FOLHA DE SP
Quem está apaixonado se transforma em outra pessoa, e tão diferente que ninguém reconhece mais
Uma paixão é a melhor coisa do mundo -para quem a está vivendo. Mas para as testemunhas desse sentimento inigualável, tema de inspiração dos poetas, o assunto é discutível.
Por mais que se torça para que as pessoas de quem gostamos se apaixonem e sejam muito felizes, quando isso acontece, a tendência é guardar uma certa distância; com o tempo, essa distância vai ficando cada vez maior, pois quem está apaixonado se transforma em outra pessoa, e tão diferente que ninguém reconhece mais.
Aquela amiga divertida que tinha opiniões engraçadas sobre as coisas e contava histórias escabrosas do passado -dos outros e dela própria- cessa de existir.
Como vai poder falar sobre o fim de semana que passou em Salvador quando, depois de umas oito caipirinhas, foi dar um mergulho, perdeu o sutiã no mar e teve que voltar para a praia mal conseguindo esconder os seios? Todo mundo viu, claro, e até ela achou muito divertido, mas sinceramente: uma mulher pode contar isso diante de um homem profundamente apaixonado? Claro que não.
Como também não pode falar sobre coisas mais calmas, digamos assim: que adorava seu ex-marido, que sofreu muito quando se separou, que andou tendo uns namoros que não deram certo e resolveu nunca mais gostar de ninguém, até que o encontrou etc. e tal. É lindo, mas um homem apaixonado pode ouvir isso numa boa? Difícil.
É da troca de experiências passadas que nascem as amizades, e como nada disso vai poder mais ser falado, os amigos começam a se afastar -os dela e os dele.
Passar horas com duas pessoas se olhando olho no olho, mão na mão, sem poder mencionar noites divertidas e loucas vividas em outros tempos, quando saíam da pista de dança às 5h da manhã e ainda iam a um botequim comer um sanduíche de mortadela e beber cerveja, fica difícil.
Amigos de apaixonados têm que tomar o maior cuidado com o que dizem, para não cometer aquelas indiscrições horrendas -e ninguém quer ficar mudo, quer? Eu, não.

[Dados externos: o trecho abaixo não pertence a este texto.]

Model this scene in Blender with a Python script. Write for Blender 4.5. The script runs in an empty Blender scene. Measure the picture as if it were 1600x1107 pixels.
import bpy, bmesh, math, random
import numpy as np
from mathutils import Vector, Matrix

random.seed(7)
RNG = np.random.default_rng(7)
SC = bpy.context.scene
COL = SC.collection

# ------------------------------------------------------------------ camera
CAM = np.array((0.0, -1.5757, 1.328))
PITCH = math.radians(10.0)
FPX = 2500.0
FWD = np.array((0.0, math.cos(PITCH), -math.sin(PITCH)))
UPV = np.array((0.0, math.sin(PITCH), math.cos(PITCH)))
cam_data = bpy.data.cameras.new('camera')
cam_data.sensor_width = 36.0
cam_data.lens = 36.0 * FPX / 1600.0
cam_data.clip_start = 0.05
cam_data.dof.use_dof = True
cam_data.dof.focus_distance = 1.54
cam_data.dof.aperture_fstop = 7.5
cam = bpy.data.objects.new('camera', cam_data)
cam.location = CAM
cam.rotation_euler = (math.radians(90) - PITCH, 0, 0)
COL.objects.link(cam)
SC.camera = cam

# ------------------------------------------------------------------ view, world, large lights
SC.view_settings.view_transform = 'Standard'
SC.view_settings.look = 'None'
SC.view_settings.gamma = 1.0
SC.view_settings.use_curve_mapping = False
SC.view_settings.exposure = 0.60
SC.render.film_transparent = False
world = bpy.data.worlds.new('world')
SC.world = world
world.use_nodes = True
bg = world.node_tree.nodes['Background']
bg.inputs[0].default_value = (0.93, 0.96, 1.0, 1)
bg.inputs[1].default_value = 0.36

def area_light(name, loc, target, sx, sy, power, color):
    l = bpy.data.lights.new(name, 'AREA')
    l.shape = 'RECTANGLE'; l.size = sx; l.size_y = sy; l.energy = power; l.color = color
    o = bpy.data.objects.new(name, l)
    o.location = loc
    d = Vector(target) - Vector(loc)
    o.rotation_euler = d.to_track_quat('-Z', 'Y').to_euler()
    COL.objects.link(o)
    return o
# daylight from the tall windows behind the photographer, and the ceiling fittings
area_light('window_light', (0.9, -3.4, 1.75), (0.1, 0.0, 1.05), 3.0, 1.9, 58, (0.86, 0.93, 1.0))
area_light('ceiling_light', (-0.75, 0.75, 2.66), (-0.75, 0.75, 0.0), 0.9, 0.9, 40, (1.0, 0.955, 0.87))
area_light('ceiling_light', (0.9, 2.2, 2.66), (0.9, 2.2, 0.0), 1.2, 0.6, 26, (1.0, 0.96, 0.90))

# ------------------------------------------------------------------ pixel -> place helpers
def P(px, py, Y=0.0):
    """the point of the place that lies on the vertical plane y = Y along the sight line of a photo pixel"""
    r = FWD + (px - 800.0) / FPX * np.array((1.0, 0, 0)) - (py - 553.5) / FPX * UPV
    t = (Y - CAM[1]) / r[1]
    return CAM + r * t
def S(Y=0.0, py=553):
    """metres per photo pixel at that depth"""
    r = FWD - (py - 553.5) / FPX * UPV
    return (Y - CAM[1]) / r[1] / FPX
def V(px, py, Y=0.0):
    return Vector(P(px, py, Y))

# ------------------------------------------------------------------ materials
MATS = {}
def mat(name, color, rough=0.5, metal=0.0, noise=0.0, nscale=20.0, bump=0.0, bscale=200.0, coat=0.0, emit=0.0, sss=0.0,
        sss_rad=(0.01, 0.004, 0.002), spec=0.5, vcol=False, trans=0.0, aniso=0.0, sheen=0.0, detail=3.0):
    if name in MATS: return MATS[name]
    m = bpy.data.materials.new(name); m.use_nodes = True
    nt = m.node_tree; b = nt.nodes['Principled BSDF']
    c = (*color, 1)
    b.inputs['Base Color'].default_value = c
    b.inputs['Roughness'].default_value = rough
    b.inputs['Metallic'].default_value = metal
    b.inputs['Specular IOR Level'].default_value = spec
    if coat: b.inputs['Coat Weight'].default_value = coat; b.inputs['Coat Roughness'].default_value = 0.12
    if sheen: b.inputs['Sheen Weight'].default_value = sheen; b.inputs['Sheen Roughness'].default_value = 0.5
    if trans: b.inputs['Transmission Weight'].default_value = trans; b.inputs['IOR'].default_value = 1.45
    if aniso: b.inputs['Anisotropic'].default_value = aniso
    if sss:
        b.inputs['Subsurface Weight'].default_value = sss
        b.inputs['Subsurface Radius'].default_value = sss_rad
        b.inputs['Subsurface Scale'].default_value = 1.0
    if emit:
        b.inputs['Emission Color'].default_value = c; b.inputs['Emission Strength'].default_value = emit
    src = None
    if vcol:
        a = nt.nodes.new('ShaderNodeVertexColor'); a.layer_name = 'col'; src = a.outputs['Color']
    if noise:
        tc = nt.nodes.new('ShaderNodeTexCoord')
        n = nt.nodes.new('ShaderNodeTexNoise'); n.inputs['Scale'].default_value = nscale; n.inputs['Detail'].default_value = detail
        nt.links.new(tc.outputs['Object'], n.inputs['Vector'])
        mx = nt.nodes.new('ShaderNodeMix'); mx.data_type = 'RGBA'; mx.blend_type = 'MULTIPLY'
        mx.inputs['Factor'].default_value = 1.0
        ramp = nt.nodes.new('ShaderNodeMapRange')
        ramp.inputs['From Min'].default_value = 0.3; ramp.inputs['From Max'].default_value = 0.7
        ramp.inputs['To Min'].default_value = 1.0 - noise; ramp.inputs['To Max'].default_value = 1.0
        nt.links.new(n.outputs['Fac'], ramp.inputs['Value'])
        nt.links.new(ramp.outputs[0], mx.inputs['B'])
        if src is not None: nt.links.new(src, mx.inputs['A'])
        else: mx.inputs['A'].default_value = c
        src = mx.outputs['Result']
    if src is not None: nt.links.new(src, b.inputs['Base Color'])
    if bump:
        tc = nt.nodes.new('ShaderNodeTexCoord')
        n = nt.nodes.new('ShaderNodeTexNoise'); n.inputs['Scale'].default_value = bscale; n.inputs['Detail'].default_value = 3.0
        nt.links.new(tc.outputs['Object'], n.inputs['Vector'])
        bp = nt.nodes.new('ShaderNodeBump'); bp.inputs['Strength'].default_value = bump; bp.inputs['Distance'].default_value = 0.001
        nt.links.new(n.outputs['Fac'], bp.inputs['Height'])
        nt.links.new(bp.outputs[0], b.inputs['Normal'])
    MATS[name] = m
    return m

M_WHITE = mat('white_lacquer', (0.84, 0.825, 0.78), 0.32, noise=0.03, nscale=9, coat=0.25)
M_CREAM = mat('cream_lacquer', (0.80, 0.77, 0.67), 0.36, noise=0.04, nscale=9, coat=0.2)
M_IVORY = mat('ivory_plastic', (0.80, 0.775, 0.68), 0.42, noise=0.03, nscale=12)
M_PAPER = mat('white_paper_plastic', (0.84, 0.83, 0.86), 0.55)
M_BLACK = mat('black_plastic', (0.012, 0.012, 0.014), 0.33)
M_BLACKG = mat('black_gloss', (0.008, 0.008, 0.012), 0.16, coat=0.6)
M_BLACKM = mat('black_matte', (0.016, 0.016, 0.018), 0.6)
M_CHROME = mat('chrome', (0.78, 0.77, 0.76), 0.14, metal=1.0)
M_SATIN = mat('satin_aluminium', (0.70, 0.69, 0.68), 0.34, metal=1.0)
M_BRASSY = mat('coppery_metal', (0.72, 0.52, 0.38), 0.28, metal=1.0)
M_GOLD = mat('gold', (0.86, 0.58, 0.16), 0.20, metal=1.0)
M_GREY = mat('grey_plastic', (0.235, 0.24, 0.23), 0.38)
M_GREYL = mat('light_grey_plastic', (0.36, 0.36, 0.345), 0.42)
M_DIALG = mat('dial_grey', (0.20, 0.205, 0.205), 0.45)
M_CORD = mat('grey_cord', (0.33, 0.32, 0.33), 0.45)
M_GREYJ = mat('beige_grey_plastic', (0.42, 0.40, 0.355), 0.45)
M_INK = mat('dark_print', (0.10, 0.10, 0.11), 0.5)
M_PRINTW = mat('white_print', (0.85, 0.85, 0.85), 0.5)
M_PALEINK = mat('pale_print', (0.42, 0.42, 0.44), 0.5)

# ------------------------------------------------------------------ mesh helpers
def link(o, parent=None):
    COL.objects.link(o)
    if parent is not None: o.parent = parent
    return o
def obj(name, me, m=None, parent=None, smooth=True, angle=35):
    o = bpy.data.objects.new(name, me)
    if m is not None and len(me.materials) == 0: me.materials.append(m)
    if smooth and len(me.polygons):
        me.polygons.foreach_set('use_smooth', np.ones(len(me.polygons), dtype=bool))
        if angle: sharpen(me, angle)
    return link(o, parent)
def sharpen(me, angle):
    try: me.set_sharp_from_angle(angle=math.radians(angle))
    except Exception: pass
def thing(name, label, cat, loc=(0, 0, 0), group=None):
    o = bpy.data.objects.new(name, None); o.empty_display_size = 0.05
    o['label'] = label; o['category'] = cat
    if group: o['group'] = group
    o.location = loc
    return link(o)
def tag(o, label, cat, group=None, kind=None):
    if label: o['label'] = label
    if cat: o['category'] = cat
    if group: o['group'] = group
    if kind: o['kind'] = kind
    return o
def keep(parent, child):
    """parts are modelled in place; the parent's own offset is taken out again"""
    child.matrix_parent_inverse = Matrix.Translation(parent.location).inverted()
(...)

As coisas acontecem naturalmente: os amigos se afastam, eles se afastam dos amigos e se tornam pessoas sem passado -e uma pessoa sem passado não é ninguém; aliás, não é nada. Ninguém pode abrir mão do seu, e olha que cada um de nós tem pelo menos uma coisa -ou várias- que preferia que não tivesse acontecido ou que pelo menos ninguém jamais soubesse.

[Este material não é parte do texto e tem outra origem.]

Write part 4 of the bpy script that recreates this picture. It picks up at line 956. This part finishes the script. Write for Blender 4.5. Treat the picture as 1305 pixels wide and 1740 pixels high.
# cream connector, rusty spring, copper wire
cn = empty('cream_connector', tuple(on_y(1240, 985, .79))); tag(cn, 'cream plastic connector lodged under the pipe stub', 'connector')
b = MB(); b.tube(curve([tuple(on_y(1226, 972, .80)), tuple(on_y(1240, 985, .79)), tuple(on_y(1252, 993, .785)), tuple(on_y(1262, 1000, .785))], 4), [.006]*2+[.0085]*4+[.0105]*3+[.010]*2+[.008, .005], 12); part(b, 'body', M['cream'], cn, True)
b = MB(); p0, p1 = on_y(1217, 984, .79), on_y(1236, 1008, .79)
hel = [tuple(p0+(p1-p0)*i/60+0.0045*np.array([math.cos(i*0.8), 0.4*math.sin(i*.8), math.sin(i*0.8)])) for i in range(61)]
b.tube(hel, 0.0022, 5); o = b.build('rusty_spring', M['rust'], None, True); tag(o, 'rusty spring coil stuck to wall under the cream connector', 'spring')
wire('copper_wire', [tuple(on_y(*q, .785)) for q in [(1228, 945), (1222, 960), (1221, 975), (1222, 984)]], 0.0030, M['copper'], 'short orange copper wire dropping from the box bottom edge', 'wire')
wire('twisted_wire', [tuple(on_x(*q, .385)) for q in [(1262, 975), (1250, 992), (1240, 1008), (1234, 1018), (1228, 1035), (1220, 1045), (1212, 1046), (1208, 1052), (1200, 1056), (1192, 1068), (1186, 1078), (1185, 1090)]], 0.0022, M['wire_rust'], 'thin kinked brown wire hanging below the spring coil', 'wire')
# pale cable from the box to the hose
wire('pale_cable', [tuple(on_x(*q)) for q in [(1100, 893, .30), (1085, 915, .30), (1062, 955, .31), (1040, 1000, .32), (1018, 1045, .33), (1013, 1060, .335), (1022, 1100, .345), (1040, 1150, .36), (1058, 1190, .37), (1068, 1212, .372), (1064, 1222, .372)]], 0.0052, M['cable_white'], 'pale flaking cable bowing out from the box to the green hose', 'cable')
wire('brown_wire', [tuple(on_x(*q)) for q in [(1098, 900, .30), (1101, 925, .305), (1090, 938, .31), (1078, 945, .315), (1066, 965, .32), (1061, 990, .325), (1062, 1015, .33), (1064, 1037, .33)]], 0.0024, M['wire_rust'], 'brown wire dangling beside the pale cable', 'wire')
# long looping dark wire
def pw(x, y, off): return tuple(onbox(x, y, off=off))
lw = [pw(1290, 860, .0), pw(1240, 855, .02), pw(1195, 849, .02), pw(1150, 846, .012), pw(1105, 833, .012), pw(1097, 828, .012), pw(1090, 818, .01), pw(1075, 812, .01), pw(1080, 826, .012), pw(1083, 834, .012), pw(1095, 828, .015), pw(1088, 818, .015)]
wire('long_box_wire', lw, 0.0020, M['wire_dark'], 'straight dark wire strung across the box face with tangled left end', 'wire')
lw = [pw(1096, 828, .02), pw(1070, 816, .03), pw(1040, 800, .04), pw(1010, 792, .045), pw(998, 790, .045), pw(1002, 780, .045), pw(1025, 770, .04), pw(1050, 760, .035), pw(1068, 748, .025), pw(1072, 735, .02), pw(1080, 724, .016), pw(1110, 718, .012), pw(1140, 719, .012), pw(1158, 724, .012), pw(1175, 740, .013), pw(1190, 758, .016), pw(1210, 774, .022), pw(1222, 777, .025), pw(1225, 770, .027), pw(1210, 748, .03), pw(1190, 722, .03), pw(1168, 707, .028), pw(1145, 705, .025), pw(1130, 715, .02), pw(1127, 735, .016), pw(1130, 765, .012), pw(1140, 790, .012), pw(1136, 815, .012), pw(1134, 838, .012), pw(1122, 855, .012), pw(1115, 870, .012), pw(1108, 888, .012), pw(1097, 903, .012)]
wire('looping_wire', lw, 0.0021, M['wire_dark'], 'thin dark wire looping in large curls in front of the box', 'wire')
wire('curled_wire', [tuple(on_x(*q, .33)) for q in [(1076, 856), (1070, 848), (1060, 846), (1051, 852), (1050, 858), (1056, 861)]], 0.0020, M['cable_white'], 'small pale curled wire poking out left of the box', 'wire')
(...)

Tem mais: uma mulher apaixonada costuma não ter opinião sobre nada: dependendo do parceiro, deixa de fumar, passa a não comer carne vermelha, a só gostar de música clássica -ou pagode ou rock-, a acordar às 3h da manhã para ver a seleção jogar, mesmo odiando futebol -e ainda fazer um café no intervalo do jogo-, e só vota no candidato que seja o mesmo do seu amado. Estar apaixonado e conservar alguma personalidade é praticamente impossível.
Ah, a paixão. É muito boa enquanto dura, mas impede que se viva qualquer outra coisa, a não ser ela mesma.

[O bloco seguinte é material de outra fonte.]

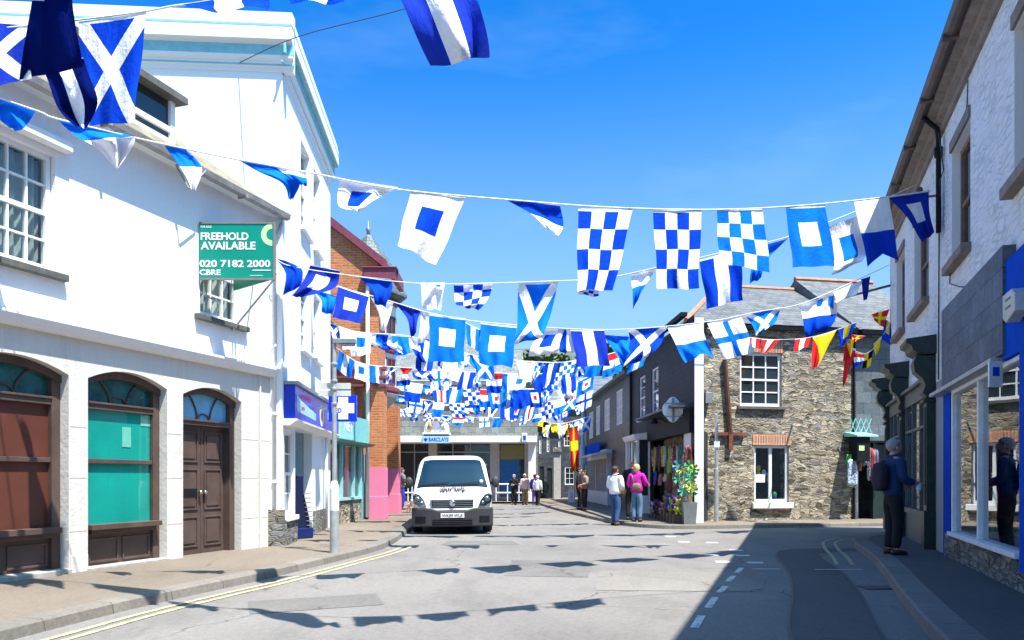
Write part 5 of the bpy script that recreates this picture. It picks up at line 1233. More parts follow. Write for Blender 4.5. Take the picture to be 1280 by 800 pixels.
# colourful goods hung outside the gift shop
random.seed(5)
names = {(.55, .03, .05): 'red', (.03, .12, .5): 'blue', (.6, .55, .04): 'yellow', (.04, .32, .10): 'green', (.16, .04, .20): 'purple', (.65, .2, .03): 'orange', (.65, .62, .6): 'white', (.03, .35, .38): 'turquoise', (.45, .10, .20): 'pink', (.12, .07, .04): 'brown'}
cols = list(names); pxs = [862, 859, 856, 853, 850, 847, 844, 840, 837, 834, 831, 828, 825, 822, 819, 816]
ordw = ['first', 'second', 'third', 'fourth', 'fifth', 'sixth', 'seventh', 'eighth', 'ninth', 'tenth', 'eleventh', 'twelfth', 'thirteenth', 'fourteenth', 'fifteenth', 'sixteenth', 'seventeenth', 'eighteenth', 'nineteenth', 'twentieth']
for row, (t0, t1, nm, cat) in enumerate(((559, 588, 'scarf', 'scarf'), (590, 612, 'bag', 'bag'))):
    for k, px in enumerate(pxs):
        c = random.choice(cols); o = .18 if row == 0 else .24
        if row == 1 and k % 2: continue
        y0 = t0 + random.uniform(-2, 3); y1 = t1 + random.uniform(-12, 8)
        cloth_item(nm, '%s %s, %s from the right in the %s row outside the black gift shop' % (names[c], nm, ordw[k if row == 0 else k // 2], 'upper' if row == 0 else 'lower'), cat, fd, px, y0, y1, o, random.uniform(.12, .34) if row == 0 else random.uniform(.2, .38), cmat(c), 'goods hanging outside the gift shop')
for k in range(9):
    px = 847 - k * 3.9; s = fd.s_(px, .55); c = random.choice(cols); b = MB(fd)
    t_ = thing('soft_toy', '%s soft toy, %s from the right along the gift shop foot' % (names[c], ordw[k]), 'toy', fd.p(s, .55, .1), 'toys at the foot of the gift shop')
    h = random.uniform(0, .25)
    b.box(s - .1, s + .1, .4, .68, .1, .18 + h); b.build('crate', M['brown_wood'], t_)
    b = MB(); q = fd.p(s, .54, .30 + h); b.ball(q, (.1, .09, .13), 10); b.ball(q + Vector((0, -.02, .19)), .075, 10)
    for e in (-1, 1): b.ball(q + Vector((e * .055, 0, .26)), .028, 8); b.ball(q + Vector((e * .09, -.06, .03)), (.035, .04, .07), 8); b.ball(q + Vector((e * .06, -.1, -.1)), (.04, .07, .035), 8)
    b.build('body', cmat(c), t_, smooth=True)
# bin of windmills on the corner
bn = thing('windmill_bin', 'grey square bin on the gift shop corner', 'bin', (P(861, 0, 20.9).x, 20.9, .1)); x, y = bn.location.x, 20.9
m_ = MB(); s0, s1 = .15, .185
vs = [(x + a * r_, y + b * r_, h) for h, r_ in ((.1, s0), (.68, s1), (.68, s1 - .02), (.14, s0 - .02)) for a, b in ((-1, -1), (1, -1), (1, 1), (-1, 1))]
m_.mesh(vs, [(0, 1, 2, 3)] + [(4 * r_ + k, 4 * r_ + (k + 1) % 4, 4 * r_ + 4 + (k + 1) % 4, 4 * r_ + 4 + k) for r_ in range(3) for k in range(4)] + [(12, 13, 14, 15)])
m_.build('tub', M['metal_grey'], bn)
wc = [(.02, .32, .08), (.60, .58, .05), (.02, .26, .12), (.25, .50, .06), (.02, .22, .28), (.03, .36, .06), (.65, .62, .30), (.02, .30, .18), (.38, .50, .05), (.02, .45, .2), (.65, .7, .1), (.02, .3, .12)]
wn = ['green', 'yellow', 'dark green', 'lime', 'blue', 'bright green', 'cream', 'teal', 'olive yellow', 'emerald', 'pale yellow', 'forest green']
for k in range(12):
    a = k * 2.4; hx, hy = x - .02 + .34 * math.cos(a) * (.3 + .7 * ((k * 7) % 5) / 4), y + math.sin(a) * .14; hz = .98 + .11 * ((k * 5) % 7); 
    t_ = thing('toy_windmill', '%s toy windmill on a stick in the grey bin' % wn[k], 'toy', (x + math.cos(a) * .05, y + math.sin(a) * .05, .2), 'toy windmills in the bin')
    m_ = MB(); m_.tube([(x + math.cos(a) * .06, y + math.sin(a) * .06, .16), (hx, hy, hz)], .010, 6); m_.build('stick', plain('cane', (.45, .28, .12), .6) if k == 0 else bpy.data.materials['cane'], t_)
    m_ = MB(); c = Vector((hx, hy - .03, hz))
    for j in range(6):
        b0 = j * math.pi / 3 + k; b1 = b0 + .55; r_ = .15
        m_.face([c, c + Vector((r_ * math.cos(b0), -.01, r_ * math.sin(b0))), c + Vector((r_ * 1.05 * math.cos(b1), -.055, r_ * 1.05 * math.sin(b1))), c + Vector((r_ * .4 * math.cos(b1), -.03, r_ * .4 * math.sin(b1)))])
    w_ = m_.build('wheel', plain('foil_%d' % k, wc[k], .5), t_); sd = w_.modifiers.new('t', 'SOLIDIFY'); sd.thickness = .006

# ================================================================== van
van = thing('delivery_van', 'white panel van with dark bumper parked facing us at left kerb', 'van', (0, 0, 0))
def lerp_tab(tab, y):
    if y <= tab[0][0]: return tab[0][1:]
    for a, b in zip(tab, tab[1:]):
        if y <= b[0]:
            t = (y - a[0]) / (b[0] - a[0]); return tuple(a[i] + (b[i] - a[i]) * t for i in range(1, len(a)))
    return tab[-1][1:]
# y from the nose back: half width, bottom, top
VT = [(0, .76, .30, .90), (.05, .82, .26, .96), (.16, .89, .24, 1.01), (.4, .935, .24, 1.07), (.78, .95, .24, 1.14), (1.1, .95, .24, 1.50), (1.36, .95, .24, 1.78), (1.55, .95, .24, 1.89), (2.0, .95, .24, 1.94), (4.4, .95, .24, 1.94), (4.7, .93, .26, 1.90), (4.78, .90, .30, 1.84)]
def van_pt(y, a):
    w, z0, z1 = lerp_tab(VT, y); c, s = math.cos(a), math.sin(a); e = .27
    x = w * math.copysign(abs(c) ** e, c); zm = (z0 + z1) / 2; z = zm + (z1 - z0) / 2 * math.copysign(abs(s) ** e, s)
    x *= 1 - .15 * max(0, (z - 1.0) / .93)
    return Vector((x, y, z))
ys = [0, .03, .05, .1, .16, .28, .4, .6, .78, .94, 1.1, 1.23, 1.36, 1.45, 1.55, 1.8, 2.0, 3, 3.7, 4.4, 4.6, 4.7, 4.78]; K = 48
b = MB(); vs = [van_pt(y, 2 * math.pi * k / K) for y in ys for k in range(K)]
b.mesh(vs, [(i * K + k, i * K + (k + 1) % K, (i + 1) * K + (k + 1) % K, (i + 1) * K + k) for i in range(len(ys) - 1) for k in range(K)] + [tuple(range(K)), tuple(range((len(ys) - 1) * K, len(ys) * K))])
def van_paint():
    t = NT('van_white'); t.bsdf((.78, .78, .77), .22, 0, None, .6, **{'Coat Weight': .5}); return t.mat
VM = van_paint(); parts = []
parts.append(b.build('body', VM, van, smooth=True))
def ztop(y, x):
    w, z0, z1 = lerp_tab(VT, y); n = 2 / .27
    zm = (z0 + z1) / 2; q = min(.999, abs(x) / w); return zm + (z1 - z0) / 2 * (1 - q ** n) ** (1 / n)
def patch_top(y0, y1, x0, x1, off, nx=16, ny=8):
    vs = []; 
    for j in range(ny + 1):
        y = y0 + (y1 - y0) * j / ny
        for i in range(nx + 1):
            t = i / nx * 2 - 1; xw = (x0 + (x1 - x0) * j / ny) * t; z = ztop(y, xw * 1.0); xx = xw * (1 - .15 * max(0, (z - 1.0) / .93)); yb = y - .05 + .05 * (1 - t * t) * -1 + .05
            vs.append(Vector((xx, y - off * .9, z + off)))
    return vs, [(j * (nx + 1) + i, j * (nx + 1) + i + 1, (j + 1) * (nx + 1) + i + 1, (j + 1) * (nx + 1) + i) for j in range(ny) for i in range(nx)]
b = MB(); b.mesh(*patch_top(.77, 1.42, .87, .80, .012)); ws_ = b.build('windscreen', glass_dark('windscreen_glass', (.004, .016, .03), .05), van, smooth=True)
b = MB(); b.mesh(*patch_top(.73, .79, .86, .86, .02, 16, 2)); b.build('wiper_panel', M['black_paint'], van, smooth=True)
b = MB(); b.tube([(-.78, .76, 1.17), (-.1, .80, 1.24)], .010); b.tube([(-.05, .76, 1.18), (.66, .80, 1.24)], .010); b.build('wiper', M['black_paint'], van)
# tax disc
b = MB(); b.ball((.70, .84, 1.26), (.045, .012, .045), 12); b.build('tax_disc', M['white_metal'], ws_, smooth=True)
# bumper
def front(x, z, off): # bowed front
    return -off + .13 * (abs(x) / .95) ** 3.6
def slab(name, pts, off, mat, par=van, thick=.05, smooth=False, bevel=0, m=10):
    """panel on the bowed nose from an outline of (x,z), subdivided across"""
    b = MB(); n = len(pts)
    b.mesh([(x, front(x, z, off), z) for x, z in pts] + [(x, front(x, z, off) + thick, z) for x, z in pts], [tuple(range(n)), tuple(range(n, 2 * n))] + [(i, (i + 1) % n, n + (i + 1) % n, n + i) for i in range(n)])
    return b.build(name, mat, par, smooth=smooth, bevel=bevel)
def band(name, x0, x1, z0, z1, off, mat, par=van, n=16, thick=.12, zf0=None, zf1=None, bev=0):
    b = MB(); vs = []
    for i in range(n + 1):
        x = x0 + (x1 - x0) * i / n; a = zf0(x) if zf0 else z0; c = zf1(x) if zf1 else z1; y = front(x, 0, off)
        vs += [(x, y, a), (x, y, c), (x, y + thick, c), (x, y + thick, a)]
    fs = [(4 * i + k, 4 * i + (k + 1) % 4, 4 * i + 4 + (k + 1) % 4, 4 * i + 4 + k) for i in range(n) for k in range(4)] + [(0, 1, 2, 3), tuple(4 * n + k for k in range(4))]
    b.mesh(vs, fs); return b.build(name, mat, par, bevel=bev)
M['bumper'] = plain('bumper', (.035, .037, .04), .6, bump=.15)
bmp = band('bumper', -.945, .945, .19, .60, .08, M['bumper'], thick=.42, bev=.03, zf1=lambda x: .57 + .07 * min(1, (abs(x) / .5) ** 4))
band('lower_grille', -.46, .46, .25, .37, .092, M['black_paint'], bmp, thick=.03)
for k in range(3): band('grille_bar', -.46, .46, 1 * .27 + k * .04, .28 + k * .04, .10, M['bumper'], bmp, thick=.02)
for sg in (-1, 1): band('fog_recess', sg * .86 if sg < 0 else .62, -.62 if sg < 0 else .86, .30, .44, .09, M['black_paint'], bmp, n=6, thick=.03)
gr = band('grille', -.48, .48, .64, .82, .05, M['black_paint'], thick=.06, zf0=lambda x: .64 + .02 * abs(x), zf1=lambda x: .83 - .03 * abs(x))
for k in range(4): band('grille_bar', -.46, .46, .66 + k * .045, .672 + k * .045, .065, M['metal_grey'], gr, thick=.02)
for q in ((.585, .63), (.83, .86)): band('nose_panel', -.5, .5, q[0], q[1], .055, VM, thick=.08)
b = MB(); b.ball((0, -.075, .745), (.075, .02, .075), 16); b.build('badge', M['chrome'], gr, smooth=True)
pt = band('number_plate', -.27, .27, .405, .515, .10, M['white_paint'], thick=.01)
fv = Frame(-.27, -.0, 1, 0, 1)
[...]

Um dia -que me perdoem os que estão apaixonados- cansa. Cansa, não: exaure.
Mas acho que estou falando de coisas de um passado muito, mas muito remoto. Há quanto tempo você não ouve alguém declarar, com todas as letras, que está perdidamente apaixonado?
Eu, há séculos.
PS - Duas semaninhas de férias, estou de volta no dia 12 de agosto, até.